> **Challenge**:
Could you print every record below exactly as it appears?

## begin Recorded information

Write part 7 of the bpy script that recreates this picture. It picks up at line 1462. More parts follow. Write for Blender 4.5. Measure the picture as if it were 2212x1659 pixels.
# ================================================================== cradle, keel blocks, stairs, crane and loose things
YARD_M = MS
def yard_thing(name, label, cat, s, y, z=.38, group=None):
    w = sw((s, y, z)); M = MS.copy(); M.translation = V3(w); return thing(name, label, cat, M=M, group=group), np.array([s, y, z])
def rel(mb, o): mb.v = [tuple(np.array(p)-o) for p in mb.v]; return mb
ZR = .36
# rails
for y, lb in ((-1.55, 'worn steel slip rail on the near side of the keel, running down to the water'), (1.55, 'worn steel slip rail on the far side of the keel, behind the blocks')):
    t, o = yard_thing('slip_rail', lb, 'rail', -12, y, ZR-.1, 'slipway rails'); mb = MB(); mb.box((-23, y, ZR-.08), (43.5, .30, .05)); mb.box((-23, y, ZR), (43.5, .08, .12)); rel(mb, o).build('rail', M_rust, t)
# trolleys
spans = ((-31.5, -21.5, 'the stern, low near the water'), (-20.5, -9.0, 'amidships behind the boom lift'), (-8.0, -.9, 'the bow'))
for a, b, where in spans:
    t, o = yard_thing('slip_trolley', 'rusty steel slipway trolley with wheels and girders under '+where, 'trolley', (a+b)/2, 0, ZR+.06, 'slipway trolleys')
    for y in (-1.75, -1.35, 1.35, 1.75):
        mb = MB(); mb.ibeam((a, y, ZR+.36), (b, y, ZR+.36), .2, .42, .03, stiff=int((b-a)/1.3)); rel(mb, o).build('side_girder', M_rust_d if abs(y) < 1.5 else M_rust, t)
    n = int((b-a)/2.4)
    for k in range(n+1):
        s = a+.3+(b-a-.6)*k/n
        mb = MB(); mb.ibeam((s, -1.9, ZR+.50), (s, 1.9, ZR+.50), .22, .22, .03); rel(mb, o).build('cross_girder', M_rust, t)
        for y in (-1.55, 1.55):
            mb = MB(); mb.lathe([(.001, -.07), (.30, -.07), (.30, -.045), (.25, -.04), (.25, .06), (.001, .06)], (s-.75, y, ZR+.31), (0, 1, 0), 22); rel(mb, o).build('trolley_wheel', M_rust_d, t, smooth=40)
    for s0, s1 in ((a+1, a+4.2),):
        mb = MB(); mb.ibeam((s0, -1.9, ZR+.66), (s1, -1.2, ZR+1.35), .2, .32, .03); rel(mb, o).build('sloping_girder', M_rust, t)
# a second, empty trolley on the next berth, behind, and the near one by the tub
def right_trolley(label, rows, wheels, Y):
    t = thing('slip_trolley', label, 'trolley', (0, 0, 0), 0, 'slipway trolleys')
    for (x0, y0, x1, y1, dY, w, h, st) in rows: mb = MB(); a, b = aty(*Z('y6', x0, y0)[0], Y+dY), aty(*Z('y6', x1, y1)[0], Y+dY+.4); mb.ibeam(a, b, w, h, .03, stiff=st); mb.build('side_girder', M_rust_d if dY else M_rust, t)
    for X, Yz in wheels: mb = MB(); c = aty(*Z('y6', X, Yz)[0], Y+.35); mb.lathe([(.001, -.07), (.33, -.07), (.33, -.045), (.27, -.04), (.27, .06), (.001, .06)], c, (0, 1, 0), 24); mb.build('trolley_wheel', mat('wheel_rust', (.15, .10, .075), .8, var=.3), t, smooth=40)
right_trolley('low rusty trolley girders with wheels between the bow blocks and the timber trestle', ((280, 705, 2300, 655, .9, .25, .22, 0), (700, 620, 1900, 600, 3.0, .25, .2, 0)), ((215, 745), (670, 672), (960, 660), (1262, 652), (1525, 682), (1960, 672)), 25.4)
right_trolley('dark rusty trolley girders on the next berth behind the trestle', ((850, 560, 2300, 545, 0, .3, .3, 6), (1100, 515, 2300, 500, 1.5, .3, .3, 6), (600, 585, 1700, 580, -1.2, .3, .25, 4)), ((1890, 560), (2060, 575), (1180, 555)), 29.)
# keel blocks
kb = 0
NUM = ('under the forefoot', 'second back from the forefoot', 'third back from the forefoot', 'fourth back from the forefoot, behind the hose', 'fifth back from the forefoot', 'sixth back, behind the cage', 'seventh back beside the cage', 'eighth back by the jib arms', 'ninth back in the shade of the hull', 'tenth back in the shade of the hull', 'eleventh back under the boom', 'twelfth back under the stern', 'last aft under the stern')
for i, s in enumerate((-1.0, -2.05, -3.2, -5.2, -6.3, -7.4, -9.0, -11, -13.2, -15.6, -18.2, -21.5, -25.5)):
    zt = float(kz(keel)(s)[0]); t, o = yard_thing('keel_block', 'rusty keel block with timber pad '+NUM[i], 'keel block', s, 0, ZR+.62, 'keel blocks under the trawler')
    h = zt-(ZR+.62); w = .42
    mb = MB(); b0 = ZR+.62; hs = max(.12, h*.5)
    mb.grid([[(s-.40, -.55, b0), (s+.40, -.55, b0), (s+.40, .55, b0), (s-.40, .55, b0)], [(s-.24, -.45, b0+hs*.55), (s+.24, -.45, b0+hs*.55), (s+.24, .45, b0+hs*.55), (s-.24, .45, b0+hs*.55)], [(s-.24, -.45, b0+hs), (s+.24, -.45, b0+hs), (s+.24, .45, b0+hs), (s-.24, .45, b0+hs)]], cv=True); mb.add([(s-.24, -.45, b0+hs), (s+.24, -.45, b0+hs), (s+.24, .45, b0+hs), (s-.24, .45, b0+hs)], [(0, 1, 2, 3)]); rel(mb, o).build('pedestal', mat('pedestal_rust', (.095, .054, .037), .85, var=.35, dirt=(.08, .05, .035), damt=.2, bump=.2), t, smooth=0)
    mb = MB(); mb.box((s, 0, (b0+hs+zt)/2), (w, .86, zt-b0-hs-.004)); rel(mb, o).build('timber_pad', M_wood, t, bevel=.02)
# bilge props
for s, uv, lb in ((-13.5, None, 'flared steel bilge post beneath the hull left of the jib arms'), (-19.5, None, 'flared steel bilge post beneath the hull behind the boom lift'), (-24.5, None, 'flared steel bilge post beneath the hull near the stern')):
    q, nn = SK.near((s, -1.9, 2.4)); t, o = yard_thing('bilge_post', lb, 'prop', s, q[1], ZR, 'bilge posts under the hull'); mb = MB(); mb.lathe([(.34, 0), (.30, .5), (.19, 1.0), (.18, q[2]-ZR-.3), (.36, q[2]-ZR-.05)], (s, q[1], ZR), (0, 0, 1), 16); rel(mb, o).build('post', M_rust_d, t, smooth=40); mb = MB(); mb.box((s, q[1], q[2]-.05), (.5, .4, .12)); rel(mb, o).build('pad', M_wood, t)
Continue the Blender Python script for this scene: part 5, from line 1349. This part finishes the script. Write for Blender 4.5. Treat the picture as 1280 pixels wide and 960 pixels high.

## end Recorded information

> **Output below**:
Write part 7 of the bpy script that recreates this picture. It picks up at line 1462. More parts follow. Write for Blender 4.5. Measure the picture as if it were 2212x1659 pixels.
# ================================================================== cradle, keel blocks, stairs, crane and loose things
YARD_M = MS
def yard_thing(name, label, cat, s, y, z=.38, group=None):
    w = sw((s, y, z)); M = MS.copy(); M.translation = V3(w); return thing(name, label, cat, M=M, group=group), np.array([s, y, z])
def rel(mb, o): mb.v = [tuple(np.array(p)-o) for p in mb.v]; return mb
ZR = .36
# rails
for y, lb in ((-1.55, 'worn steel slip rail on the near side of the keel, running down to the water'), (1.55, 'worn steel slip rail on the far side of the keel, behind the blocks')):
    t, o = yard_thing('slip_rail', lb, 'rail', -12, y, ZR-.1, 'slipway rails'); mb = MB(); mb.box((-23, y, ZR-.08), (43.5, .30, .05)); mb.box((-23, y, ZR), (43.5, .08, .12)); rel(mb, o).build('rail', M_rust, t)
# trolleys
spans = ((-31.5, -21.5, 'the stern, low near the water'), (-20.5, -9.0, 'amidships behind the boom lift'), (-8.0, -.9, 'the bow'))
for a, b, where in spans:
    t, o = yard_thing('slip_trolley', 'rusty steel slipway trolley with wheels and girders under '+where, 'trolley', (a+b)/2, 0, ZR+.06, 'slipway trolleys')
    for y in (-1.75, -1.35, 1.35, 1.75):
        mb = MB(); mb.ibeam((a, y, ZR+.36), (b, y, ZR+.36), .2, .42, .03, stiff=int((b-a)/1.3)); rel(mb, o).build('side_girder', M_rust_d if abs(y) < 1.5 else M_rust, t)
    n = int((b-a)/2.4)
    for k in range(n+1):
        s = a+.3+(b-a-.6)*k/n
        mb = MB(); mb.ibeam((s, -1.9, ZR+.50), (s, 1.9, ZR+.50), .22, .22, .03); rel(mb, o).build('cross_girder', M_rust, t)
        for y in (-1.55, 1.55):
            mb = MB(); mb.lathe([(.001, -.07), (.30, -.07), (.30, -.045), (.25, -.04), (.25, .06), (.001, .06)], (s-.75, y, ZR+.31), (0, 1, 0), 22); rel(mb, o).build('trolley_wheel', M_rust_d, t, smooth=40)
    for s0, s1 in ((a+1, a+4.2),):
        mb = MB(); mb.ibeam((s0, -1.9, ZR+.66), (s1, -1.2, ZR+1.35), .2, .32, .03); rel(mb, o).build('sloping_girder', M_rust, t)
# a second, empty trolley on the next berth, behind, and the near one by the tub
def right_trolley(label, rows, wheels, Y):
    t = thing('slip_trolley', label, 'trolley', (0, 0, 0), 0, 'slipway trolleys')
    for (x0, y0, x1, y1, dY, w, h, st) in rows: mb = MB(); a, b = aty(*Z('y6', x0, y0)[0], Y+dY), aty(*Z('y6', x1, y1)[0], Y+dY+.4); mb.ibeam(a, b, w, h, .03, stiff=st); mb.build('side_girder', M_rust_d if dY else M_rust, t)
    for X, Yz in wheels: mb = MB(); c = aty(*Z('y6', X, Yz)[0], Y+.35); mb.lathe([(.001, -.07), (.33, -.07), (.33, -.045), (.27, -.04), (.27, .06), (.001, .06)], c, (0, 1, 0), 24); mb.build('trolley_wheel', mat('wheel_rust', (.15, .10, .075), .8, var=.3), t, smooth=40)
right_trolley('low rusty trolley girders with wheels between the bow blocks and the timber trestle', ((280, 705, 2300, 655, .9, .25, .22, 0), (700, 620, 1900, 600, 3.0, .25, .2, 0)), ((215, 745), (670, 672), (960, 660), (1262, 652), (1525, 682), (1960, 672)), 25.4)
right_trolley('dark rusty trolley girders on the next berth behind the trestle', ((850, 560, 2300, 545, 0, .3, .3, 6), (1100, 515, 2300, 500, 1.5, .3, .3, 6), (600, 585, 1700, 580, -1.2, .3, .25, 4)), ((1890, 560), (2060, 575), (1180, 555)), 29.)
# keel blocks
kb = 0
NUM = ('under the forefoot', 'second back from the forefoot', 'third back from the forefoot', 'fourth back from the forefoot, behind the hose', 'fifth back from the forefoot', 'sixth back, behind the cage', 'seventh back beside the cage', 'eighth back by the jib arms', 'ninth back in the shade of the hull', 'tenth back in the shade of the hull', 'eleventh back under the boom', 'twelfth back under the stern', 'last aft under the stern')
for i, s in enumerate((-1.0, -2.05, -3.2, -5.2, -6.3, -7.4, -9.0, -11, -13.2, -15.6, -18.2, -21.5, -25.5)):
    zt = float(kz(keel)(s)[0]); t, o = yard_thing('keel_block', 'rusty keel block with timber pad '+NUM[i], 'keel block', s, 0, ZR+.62, 'keel blocks under the trawler')
    h = zt-(ZR+.62); w = .42
    mb = MB(); b0 = ZR+.62; hs = max(.12, h*.5)
    mb.grid([[(s-.40, -.55, b0), (s+.40, -.55, b0), (s+.40, .55, b0), (s-.40, .55, b0)], [(s-.24, -.45, b0+hs*.55), (s+.24, -.45, b0+hs*.55), (s+.24, .45, b0+hs*.55), (s-.24, .45, b0+hs*.55)], [(s-.24, -.45, b0+hs), (s+.24, -.45, b0+hs), (s+.24, .45, b0+hs), (s-.24, .45, b0+hs)]], cv=True); mb.add([(s-.24, -.45, b0+hs), (s+.24, -.45, b0+hs), (s+.24, .45, b0+hs), (s-.24, .45, b0+hs)], [(0, 1, 2, 3)]); rel(mb, o).build('pedestal', mat('pedestal_rust', (.095, .054, .037), .85, var=.35, dirt=(.08, .05, .035), damt=.2, bump=.2), t, smooth=0)
    mb = MB(); mb.box((s, 0, (b0+hs+zt)/2), (w, .86, zt-b0-hs-.004)); rel(mb, o).build('timber_pad', M_wood, t, bevel=.02)
# bilge props
for s, uv, lb in ((-13.5, None, 'flared steel bilge post beneath the hull left of the jib arms'), (-19.5, None, 'flared steel bilge post beneath the hull behind the boom lift'), (-24.5, None, 'flared steel bilge post beneath the hull near the stern')):
    q, nn = SK.near((s, -1.9, 2.4)); t, o = yard_thing('bilge_post', lb, 'prop', s, q[1], ZR, 'bilge posts under the hull'); mb = MB(); mb.lathe([(.34, 0), (.30, .5), (.19, 1.0), (.18, q[2]-ZR-.3), (.36, q[2]-ZR-.05)], (s, q[1], ZR), (0, 0, 1), 16); rel(mb, o).build('post', M_rust_d, t, smooth=40); mb = MB(); mb.box((s, q[1], q[2]-.05), (.5, .4, .12)); rel(mb, o).build('pad', M_wood, t)
Continue the Blender Python script for this scene: part 5, from line 1349. This part finishes the script. Write for Blender 4.5. Treat the picture as 1280 pixels wide and 960 pixels high.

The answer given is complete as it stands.